[Start of Dataset content]
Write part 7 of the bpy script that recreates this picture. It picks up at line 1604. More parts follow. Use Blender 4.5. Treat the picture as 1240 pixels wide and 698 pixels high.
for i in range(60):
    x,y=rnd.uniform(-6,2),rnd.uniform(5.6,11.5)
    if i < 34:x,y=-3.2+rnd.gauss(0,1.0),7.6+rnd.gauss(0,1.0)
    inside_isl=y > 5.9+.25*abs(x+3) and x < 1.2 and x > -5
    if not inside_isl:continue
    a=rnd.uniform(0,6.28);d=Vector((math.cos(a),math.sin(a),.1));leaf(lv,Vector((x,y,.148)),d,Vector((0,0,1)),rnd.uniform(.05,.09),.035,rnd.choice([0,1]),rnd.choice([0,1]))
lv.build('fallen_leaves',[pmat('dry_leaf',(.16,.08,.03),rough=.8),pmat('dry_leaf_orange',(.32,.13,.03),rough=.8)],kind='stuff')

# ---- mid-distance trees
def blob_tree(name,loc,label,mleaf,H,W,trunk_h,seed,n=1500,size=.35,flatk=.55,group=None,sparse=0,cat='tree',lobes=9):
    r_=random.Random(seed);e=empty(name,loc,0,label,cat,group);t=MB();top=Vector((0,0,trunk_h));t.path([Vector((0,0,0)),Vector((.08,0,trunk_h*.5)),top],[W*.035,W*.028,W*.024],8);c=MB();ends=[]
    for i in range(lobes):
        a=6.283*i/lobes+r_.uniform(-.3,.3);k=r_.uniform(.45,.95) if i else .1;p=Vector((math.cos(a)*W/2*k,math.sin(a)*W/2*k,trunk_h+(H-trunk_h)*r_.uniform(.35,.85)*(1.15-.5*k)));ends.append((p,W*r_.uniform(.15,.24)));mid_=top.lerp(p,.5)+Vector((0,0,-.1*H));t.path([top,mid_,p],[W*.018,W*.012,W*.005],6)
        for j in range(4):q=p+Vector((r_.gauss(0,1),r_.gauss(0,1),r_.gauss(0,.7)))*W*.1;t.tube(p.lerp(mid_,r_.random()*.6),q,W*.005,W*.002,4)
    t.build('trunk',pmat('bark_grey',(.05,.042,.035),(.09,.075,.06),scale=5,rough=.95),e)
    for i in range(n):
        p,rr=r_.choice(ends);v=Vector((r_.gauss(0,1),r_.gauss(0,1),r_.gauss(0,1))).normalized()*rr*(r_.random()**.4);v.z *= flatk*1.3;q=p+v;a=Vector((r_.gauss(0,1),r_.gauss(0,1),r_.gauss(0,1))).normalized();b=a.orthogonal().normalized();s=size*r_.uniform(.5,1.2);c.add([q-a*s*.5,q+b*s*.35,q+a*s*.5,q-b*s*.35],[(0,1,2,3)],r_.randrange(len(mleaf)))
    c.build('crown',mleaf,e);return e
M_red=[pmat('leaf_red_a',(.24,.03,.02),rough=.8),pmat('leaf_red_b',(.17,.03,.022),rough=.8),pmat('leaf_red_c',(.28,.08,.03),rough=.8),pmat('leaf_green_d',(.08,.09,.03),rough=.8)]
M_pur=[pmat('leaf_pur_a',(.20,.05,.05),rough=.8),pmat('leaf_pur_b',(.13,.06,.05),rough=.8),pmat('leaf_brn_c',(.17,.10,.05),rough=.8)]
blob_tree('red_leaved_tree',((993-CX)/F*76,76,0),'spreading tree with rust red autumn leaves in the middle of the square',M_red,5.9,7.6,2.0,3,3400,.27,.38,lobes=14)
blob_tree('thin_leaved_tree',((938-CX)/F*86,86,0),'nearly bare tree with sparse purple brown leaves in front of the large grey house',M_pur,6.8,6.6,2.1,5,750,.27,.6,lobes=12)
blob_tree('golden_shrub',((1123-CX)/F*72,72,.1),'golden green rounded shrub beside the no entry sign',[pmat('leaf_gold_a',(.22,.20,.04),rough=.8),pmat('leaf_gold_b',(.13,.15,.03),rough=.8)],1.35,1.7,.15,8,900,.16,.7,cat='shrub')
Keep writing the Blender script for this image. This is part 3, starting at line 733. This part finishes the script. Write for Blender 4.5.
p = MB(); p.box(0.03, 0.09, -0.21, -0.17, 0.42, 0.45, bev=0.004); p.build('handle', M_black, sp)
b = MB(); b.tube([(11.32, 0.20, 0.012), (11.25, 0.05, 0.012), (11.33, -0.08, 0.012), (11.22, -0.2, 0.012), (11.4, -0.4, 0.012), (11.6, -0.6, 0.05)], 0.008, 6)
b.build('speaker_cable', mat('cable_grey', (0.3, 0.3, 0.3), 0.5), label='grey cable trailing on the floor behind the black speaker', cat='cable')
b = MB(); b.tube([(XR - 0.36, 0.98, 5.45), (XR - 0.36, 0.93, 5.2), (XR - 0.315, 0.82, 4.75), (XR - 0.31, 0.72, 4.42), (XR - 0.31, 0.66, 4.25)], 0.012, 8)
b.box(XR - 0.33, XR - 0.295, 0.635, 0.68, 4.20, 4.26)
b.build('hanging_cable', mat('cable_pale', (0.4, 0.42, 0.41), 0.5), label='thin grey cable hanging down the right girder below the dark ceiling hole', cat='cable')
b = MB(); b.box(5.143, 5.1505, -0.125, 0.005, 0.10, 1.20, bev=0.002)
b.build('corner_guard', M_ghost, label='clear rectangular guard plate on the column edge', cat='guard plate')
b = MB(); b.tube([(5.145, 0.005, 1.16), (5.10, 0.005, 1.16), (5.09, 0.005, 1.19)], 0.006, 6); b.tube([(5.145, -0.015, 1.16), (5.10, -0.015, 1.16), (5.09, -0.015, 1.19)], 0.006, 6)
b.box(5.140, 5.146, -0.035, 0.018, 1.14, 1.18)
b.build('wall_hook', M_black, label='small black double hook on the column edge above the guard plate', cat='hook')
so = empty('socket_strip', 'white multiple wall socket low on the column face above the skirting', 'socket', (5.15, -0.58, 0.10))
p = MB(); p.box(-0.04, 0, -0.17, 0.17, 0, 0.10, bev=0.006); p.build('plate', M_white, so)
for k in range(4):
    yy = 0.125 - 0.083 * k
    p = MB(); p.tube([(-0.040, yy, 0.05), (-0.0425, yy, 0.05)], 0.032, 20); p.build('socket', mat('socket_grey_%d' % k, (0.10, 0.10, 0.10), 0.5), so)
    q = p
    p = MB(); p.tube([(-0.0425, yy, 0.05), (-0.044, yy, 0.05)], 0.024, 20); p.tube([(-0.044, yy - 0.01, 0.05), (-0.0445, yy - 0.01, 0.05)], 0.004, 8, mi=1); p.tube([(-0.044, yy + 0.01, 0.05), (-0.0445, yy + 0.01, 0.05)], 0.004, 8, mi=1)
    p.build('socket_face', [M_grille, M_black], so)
[End of Dataset content]
> Problem to solve: Extract the listing in its entirety, matching it exactly.

> Answer in full:
Write part 7 of the bpy script that recreates this picture. It picks up at line 1604. More parts follow. Use Blender 4.5. Treat the picture as 1240 pixels wide and 698 pixels high.
for i in range(60):
    x,y=rnd.uniform(-6,2),rnd.uniform(5.6,11.5)
    if i < 34:x,y=-3.2+rnd.gauss(0,1.0),7.6+rnd.gauss(0,1.0)
    inside_isl=y > 5.9+.25*abs(x+3) and x < 1.2 and x > -5
    if not inside_isl:continue
    a=rnd.uniform(0,6.28);d=Vector((math.cos(a),math.sin(a),.1));leaf(lv,Vector((x,y,.148)),d,Vector((0,0,1)),rnd.uniform(.05,.09),.035,rnd.choice([0,1]),rnd.choice([0,1]))
lv.build('fallen_leaves',[pmat('dry_leaf',(.16,.08,.03),rough=.8),pmat('dry_leaf_orange',(.32,.13,.03),rough=.8)],kind='stuff')

# ---- mid-distance trees
def blob_tree(name,loc,label,mleaf,H,W,trunk_h,seed,n=1500,size=.35,flatk=.55,group=None,sparse=0,cat='tree',lobes=9):
    r_=random.Random(seed);e=empty(name,loc,0,label,cat,group);t=MB();top=Vector((0,0,trunk_h));t.path([Vector((0,0,0)),Vector((.08,0,trunk_h*.5)),top],[W*.035,W*.028,W*.024],8);c=MB();ends=[]
    for i in range(lobes):
        a=6.283*i/lobes+r_.uniform(-.3,.3);k=r_.uniform(.45,.95) if i else .1;p=Vector((math.cos(a)*W/2*k,math.sin(a)*W/2*k,trunk_h+(H-trunk_h)*r_.uniform(.35,.85)*(1.15-.5*k)));ends.append((p,W*r_.uniform(.15,.24)));mid_=top.lerp(p,.5)+Vector((0,0,-.1*H));t.path([top,mid_,p],[W*.018,W*.012,W*.005],6)
        for j in range(4):q=p+Vector((r_.gauss(0,1),r_.gauss(0,1),r_.gauss(0,.7)))*W*.1;t.tube(p.lerp(mid_,r_.random()*.6),q,W*.005,W*.002,4)
    t.build('trunk',pmat('bark_grey',(.05,.042,.035),(.09,.075,.06),scale=5,rough=.95),e)
    for i in range(n):
        p,rr=r_.choice(ends);v=Vector((r_.gauss(0,1),r_.gauss(0,1),r_.gauss(0,1))).normalized()*rr*(r_.random()**.4);v.z *= flatk*1.3;q=p+v;a=Vector((r_.gauss(0,1),r_.gauss(0,1),r_.gauss(0,1))).normalized();b=a.orthogonal().normalized();s=size*r_.uniform(.5,1.2);c.add([q-a*s*.5,q+b*s*.35,q+a*s*.5,q-b*s*.35],[(0,1,2,3)],r_.randrange(len(mleaf)))
    c.build('crown',mleaf,e);return e
M_red=[pmat('leaf_red_a',(.24,.03,.02),rough=.8),pmat('leaf_red_b',(.17,.03,.022),rough=.8),pmat('leaf_red_c',(.28,.08,.03),rough=.8),pmat('leaf_green_d',(.08,.09,.03),rough=.8)]
M_pur=[pmat('leaf_pur_a',(.20,.05,.05),rough=.8),pmat('leaf_pur_b',(.13,.06,.05),rough=.8),pmat('leaf_brn_c',(.17,.10,.05),rough=.8)]
blob_tree('red_leaved_tree',((993-CX)/F*76,76,0),'spreading tree with rust red autumn leaves in the middle of the square',M_red,5.9,7.6,2.0,3,3400,.27,.38,lobes=14)
blob_tree('thin_leaved_tree',((938-CX)/F*86,86,0),'nearly bare tree with sparse purple brown leaves in front of the large grey house',M_pur,6.8,6.6,2.1,5,750,.27,.6,lobes=12)
blob_tree('golden_shrub',((1123-CX)/F*72,72,.1),'golden green rounded shrub beside the no entry sign',[pmat('leaf_gold_a',(.22,.20,.04),rough=.8),pmat('leaf_gold_b',(.13,.15,.03),rough=.8)],1.35,1.7,.15,8,900,.16,.7,cat='shrub')
Keep writing the Blender script for this image. This is part 3, starting at line 733. This part finishes the script. Write for Blender 4.5.
p = MB(); p.box(0.03, 0.09, -0.21, -0.17, 0.42, 0.45, bev=0.004); p.build('handle', M_black, sp)
b = MB(); b.tube([(11.32, 0.20, 0.012), (11.25, 0.05, 0.012), (11.33, -0.08, 0.012), (11.22, -0.2, 0.012), (11.4, -0.4, 0.012), (11.6, -0.6, 0.05)], 0.008, 6)
b.build('speaker_cable', mat('cable_grey', (0.3, 0.3, 0.3), 0.5), label='grey cable trailing on the floor behind the black speaker', cat='cable')
b = MB(); b.tube([(XR - 0.36, 0.98, 5.45), (XR - 0.36, 0.93, 5.2), (XR - 0.315, 0.82, 4.75), (XR - 0.31, 0.72, 4.42), (XR - 0.31, 0.66, 4.25)], 0.012, 8)
b.box(XR - 0.33, XR - 0.295, 0.635, 0.68, 4.20, 4.26)
b.build('hanging_cable', mat('cable_pale', (0.4, 0.42, 0.41), 0.5), label='thin grey cable hanging down the right girder below the dark ceiling hole', cat='cable')
b = MB(); b.box(5.143, 5.1505, -0.125, 0.005, 0.10, 1.20, bev=0.002)
b.build('corner_guard', M_ghost, label='clear rectangular guard plate on the column edge', cat='guard plate')
b = MB(); b.tube([(5.145, 0.005, 1.16), (5.10, 0.005, 1.16), (5.09, 0.005, 1.19)], 0.006, 6); b.tube([(5.145, -0.015, 1.16), (5.10, -0.015, 1.16), (5.09, -0.015, 1.19)], 0.006, 6)
b.box(5.140, 5.146, -0.035, 0.018, 1.14, 1.18)
b.build('wall_hook', M_black, label='small black double hook on the column edge above the guard plate', cat='hook')
so = empty('socket_strip', 'white multiple wall socket low on the column face above the skirting', 'socket', (5.15, -0.58, 0.10))
p = MB(); p.box(-0.04, 0, -0.17, 0.17, 0, 0.10, bev=0.006); p.build('plate', M_white, so)
for k in range(4):
    yy = 0.125 - 0.083 * k
    p = MB(); p.tube([(-0.040, yy, 0.05), (-0.0425, yy, 0.05)], 0.032, 20); p.build('socket', mat('socket_grey_%d' % k, (0.10, 0.10, 0.10), 0.5), so)
    q = p
    p = MB(); p.tube([(-0.0425, yy, 0.05), (-0.044, yy, 0.05)], 0.024, 20); p.tube([(-0.044, yy - 0.01, 0.05), (-0.0445, yy - 0.01, 0.05)], 0.004, 8, mi=1); p.tube([(-0.044, yy + 0.01, 0.05), (-0.0445, yy + 0.01, 0.05)], 0.004, 8, mi=1)
    p.build('socket_face', [M_grille, M_black], so)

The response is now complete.